Although EU reform is definitely necessary, particularly due to its lack of democratic accountability, a "Brexit" is a worrying thought. All our major business is done with the European Union and if we leave that will not change – if the UK exits we will be in Norway's position, obeying the vast majority of EU regulation without any say in writing it. The worst of both worlds!

Interestingly, the Labour party have now changed their opinion about the upcoming referendum – saying they will not oppose the bill as they have “reflected on the conversations on the doorstep.” Ed Miliband consistently refused to support a referendum, something that may not have helped Labour in its fights against UKIP.

4. And finally...oh Alistair

The only Scottish Lib Dem MP and former Scotland Secretary Alistair Carmichael has admitted he was behind the leaked memo in April. Don't remember?! Before the election, a memo emerged of a meeting between Nicola Sturgeon and the French Ambassador – in which the Scottish First Minister apparently said she would prefer David Cameron to remain Prime Minister. Of course, Sturgeon denied the account and Carmichael said that these sort of leaks happen in government.

The Orkney and Shetland MP has now admitted that he approved the leak (what a surprise!), that the contents were not correct and that he should have resigned from the cabinet. Sturgeon has received a letter of apology from Carmichael, but has called for his resignation as an MP – a by-election the SNP would most likely win.

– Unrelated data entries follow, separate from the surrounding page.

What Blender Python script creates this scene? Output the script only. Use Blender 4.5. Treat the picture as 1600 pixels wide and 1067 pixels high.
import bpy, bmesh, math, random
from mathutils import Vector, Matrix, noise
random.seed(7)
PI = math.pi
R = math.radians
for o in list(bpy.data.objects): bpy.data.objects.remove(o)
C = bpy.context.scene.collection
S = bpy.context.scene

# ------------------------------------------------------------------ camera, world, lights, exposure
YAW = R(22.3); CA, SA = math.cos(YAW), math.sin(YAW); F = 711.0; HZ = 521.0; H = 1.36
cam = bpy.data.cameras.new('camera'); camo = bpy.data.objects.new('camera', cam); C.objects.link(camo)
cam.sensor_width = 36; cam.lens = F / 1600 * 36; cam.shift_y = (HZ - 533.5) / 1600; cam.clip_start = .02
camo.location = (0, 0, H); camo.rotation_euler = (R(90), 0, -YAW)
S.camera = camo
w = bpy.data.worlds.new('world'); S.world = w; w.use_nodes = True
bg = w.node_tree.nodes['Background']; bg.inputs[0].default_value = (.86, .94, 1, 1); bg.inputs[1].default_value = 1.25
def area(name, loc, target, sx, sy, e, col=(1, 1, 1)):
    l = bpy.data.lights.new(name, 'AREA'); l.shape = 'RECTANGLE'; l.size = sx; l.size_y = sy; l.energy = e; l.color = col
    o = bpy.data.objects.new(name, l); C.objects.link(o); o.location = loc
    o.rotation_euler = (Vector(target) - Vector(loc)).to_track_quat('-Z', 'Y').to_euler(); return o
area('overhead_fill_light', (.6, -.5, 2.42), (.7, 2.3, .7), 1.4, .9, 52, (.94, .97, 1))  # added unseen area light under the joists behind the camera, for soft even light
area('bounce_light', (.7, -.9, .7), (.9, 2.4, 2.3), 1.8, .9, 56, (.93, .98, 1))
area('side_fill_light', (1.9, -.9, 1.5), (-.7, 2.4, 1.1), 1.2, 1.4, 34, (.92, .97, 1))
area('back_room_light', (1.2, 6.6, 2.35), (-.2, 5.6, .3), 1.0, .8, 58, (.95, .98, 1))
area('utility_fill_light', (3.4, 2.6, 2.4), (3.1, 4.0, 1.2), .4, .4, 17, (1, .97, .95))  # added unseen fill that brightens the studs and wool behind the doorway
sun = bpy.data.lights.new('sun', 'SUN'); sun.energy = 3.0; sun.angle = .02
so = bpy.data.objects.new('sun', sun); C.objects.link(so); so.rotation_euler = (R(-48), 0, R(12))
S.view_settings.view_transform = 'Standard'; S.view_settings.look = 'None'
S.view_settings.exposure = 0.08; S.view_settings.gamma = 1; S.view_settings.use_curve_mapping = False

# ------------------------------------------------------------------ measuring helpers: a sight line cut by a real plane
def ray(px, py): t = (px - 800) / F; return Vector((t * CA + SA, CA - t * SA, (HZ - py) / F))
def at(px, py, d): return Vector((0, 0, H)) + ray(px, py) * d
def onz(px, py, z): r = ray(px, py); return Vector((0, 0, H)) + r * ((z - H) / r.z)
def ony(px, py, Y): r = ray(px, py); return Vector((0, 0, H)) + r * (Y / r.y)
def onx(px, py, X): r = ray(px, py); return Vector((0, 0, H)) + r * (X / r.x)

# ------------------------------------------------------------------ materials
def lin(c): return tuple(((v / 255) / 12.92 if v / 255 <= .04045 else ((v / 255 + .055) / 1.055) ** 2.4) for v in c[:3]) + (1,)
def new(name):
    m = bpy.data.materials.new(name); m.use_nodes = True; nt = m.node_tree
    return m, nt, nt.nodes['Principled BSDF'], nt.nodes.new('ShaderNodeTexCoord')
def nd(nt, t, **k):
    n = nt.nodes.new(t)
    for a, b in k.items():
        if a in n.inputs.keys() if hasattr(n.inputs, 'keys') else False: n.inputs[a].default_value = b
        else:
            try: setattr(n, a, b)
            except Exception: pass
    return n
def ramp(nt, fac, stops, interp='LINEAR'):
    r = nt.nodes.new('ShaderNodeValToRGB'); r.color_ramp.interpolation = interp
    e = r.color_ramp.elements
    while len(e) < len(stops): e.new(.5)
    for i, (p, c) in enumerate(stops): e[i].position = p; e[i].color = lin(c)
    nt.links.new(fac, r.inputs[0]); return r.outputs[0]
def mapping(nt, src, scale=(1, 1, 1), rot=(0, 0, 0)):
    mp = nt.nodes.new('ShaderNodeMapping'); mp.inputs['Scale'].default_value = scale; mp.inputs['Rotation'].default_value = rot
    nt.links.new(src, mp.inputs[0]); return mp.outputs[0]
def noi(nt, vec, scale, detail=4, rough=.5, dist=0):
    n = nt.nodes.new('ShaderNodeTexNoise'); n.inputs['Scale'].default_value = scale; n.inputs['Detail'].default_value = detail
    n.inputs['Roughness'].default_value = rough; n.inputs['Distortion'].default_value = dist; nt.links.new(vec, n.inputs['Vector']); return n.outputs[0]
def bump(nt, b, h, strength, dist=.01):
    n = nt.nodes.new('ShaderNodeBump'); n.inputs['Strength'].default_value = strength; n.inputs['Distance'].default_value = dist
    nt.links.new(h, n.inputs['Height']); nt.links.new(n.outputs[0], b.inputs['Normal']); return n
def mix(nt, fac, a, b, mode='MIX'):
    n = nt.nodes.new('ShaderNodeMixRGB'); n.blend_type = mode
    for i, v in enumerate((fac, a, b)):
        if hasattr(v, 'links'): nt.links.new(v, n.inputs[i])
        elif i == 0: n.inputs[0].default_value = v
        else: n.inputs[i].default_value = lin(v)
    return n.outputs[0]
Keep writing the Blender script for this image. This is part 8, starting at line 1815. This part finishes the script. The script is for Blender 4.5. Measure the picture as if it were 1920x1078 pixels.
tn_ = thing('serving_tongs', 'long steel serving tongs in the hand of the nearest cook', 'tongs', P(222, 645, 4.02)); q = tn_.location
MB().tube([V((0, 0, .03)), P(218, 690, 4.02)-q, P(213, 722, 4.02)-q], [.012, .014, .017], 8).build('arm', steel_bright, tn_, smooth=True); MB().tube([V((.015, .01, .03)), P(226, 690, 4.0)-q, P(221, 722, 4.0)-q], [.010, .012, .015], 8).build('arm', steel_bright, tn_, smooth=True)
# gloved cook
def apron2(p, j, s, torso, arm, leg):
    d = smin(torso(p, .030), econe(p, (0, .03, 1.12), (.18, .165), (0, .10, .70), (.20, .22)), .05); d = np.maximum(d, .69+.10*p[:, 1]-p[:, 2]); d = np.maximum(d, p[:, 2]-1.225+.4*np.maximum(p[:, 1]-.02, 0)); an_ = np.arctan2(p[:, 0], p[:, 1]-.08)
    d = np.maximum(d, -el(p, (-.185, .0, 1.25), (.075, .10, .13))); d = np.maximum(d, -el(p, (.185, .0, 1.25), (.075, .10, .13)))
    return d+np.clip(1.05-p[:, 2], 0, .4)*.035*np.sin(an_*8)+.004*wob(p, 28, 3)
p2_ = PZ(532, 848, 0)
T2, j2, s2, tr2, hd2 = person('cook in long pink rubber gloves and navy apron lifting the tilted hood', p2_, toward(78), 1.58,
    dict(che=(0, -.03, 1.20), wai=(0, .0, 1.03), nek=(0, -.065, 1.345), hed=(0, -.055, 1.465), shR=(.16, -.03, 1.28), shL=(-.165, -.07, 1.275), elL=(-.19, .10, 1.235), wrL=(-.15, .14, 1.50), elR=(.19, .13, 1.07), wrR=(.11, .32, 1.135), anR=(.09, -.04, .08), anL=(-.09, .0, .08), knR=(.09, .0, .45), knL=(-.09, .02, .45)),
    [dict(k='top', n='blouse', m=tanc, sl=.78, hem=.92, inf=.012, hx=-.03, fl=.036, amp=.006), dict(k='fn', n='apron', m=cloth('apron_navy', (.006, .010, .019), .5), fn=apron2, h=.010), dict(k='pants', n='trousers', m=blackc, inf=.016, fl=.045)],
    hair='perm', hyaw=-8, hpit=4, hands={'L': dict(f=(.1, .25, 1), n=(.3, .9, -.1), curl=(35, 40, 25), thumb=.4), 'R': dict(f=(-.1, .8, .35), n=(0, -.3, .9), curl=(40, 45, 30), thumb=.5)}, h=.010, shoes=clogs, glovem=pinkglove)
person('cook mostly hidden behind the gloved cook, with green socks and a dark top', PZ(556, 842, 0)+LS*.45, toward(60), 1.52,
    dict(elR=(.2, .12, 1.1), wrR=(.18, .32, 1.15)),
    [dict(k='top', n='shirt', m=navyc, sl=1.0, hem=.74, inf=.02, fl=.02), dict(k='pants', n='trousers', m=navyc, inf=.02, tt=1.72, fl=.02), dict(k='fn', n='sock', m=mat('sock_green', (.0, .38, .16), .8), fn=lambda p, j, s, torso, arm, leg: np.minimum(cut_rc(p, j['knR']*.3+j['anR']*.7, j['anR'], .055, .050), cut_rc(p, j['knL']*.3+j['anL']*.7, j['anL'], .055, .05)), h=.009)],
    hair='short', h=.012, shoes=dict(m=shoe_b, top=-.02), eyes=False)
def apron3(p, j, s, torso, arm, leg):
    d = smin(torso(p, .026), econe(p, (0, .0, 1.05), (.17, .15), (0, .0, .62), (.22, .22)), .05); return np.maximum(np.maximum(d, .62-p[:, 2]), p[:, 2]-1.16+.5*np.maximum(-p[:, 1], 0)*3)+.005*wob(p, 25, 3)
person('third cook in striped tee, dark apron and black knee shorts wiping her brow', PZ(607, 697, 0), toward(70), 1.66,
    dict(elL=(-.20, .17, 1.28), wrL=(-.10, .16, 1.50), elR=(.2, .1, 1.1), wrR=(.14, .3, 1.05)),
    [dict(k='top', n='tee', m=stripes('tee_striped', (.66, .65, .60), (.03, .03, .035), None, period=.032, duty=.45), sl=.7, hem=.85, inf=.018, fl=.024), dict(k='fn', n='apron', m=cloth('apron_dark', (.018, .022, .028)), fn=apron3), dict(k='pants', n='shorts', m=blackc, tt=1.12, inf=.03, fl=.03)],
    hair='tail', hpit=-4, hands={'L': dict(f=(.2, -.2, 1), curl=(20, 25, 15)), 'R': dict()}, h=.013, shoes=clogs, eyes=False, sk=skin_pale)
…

The reason Carmichael has spoken up now is an inquiry into the leak has also reported. It concluded that he "could and should" have stopped the leaked, but also that the record was an "accurate" account – meaning that Sturgeon actual did want Cameron to be PM. Confused?! You're not the only one. Although, it is certainly true that the SNP had the most to gain from a Conservative government being returned to Downing Street.

All I can say to finish off the week is, please don't resign Alistair, I don't want to eat my hat!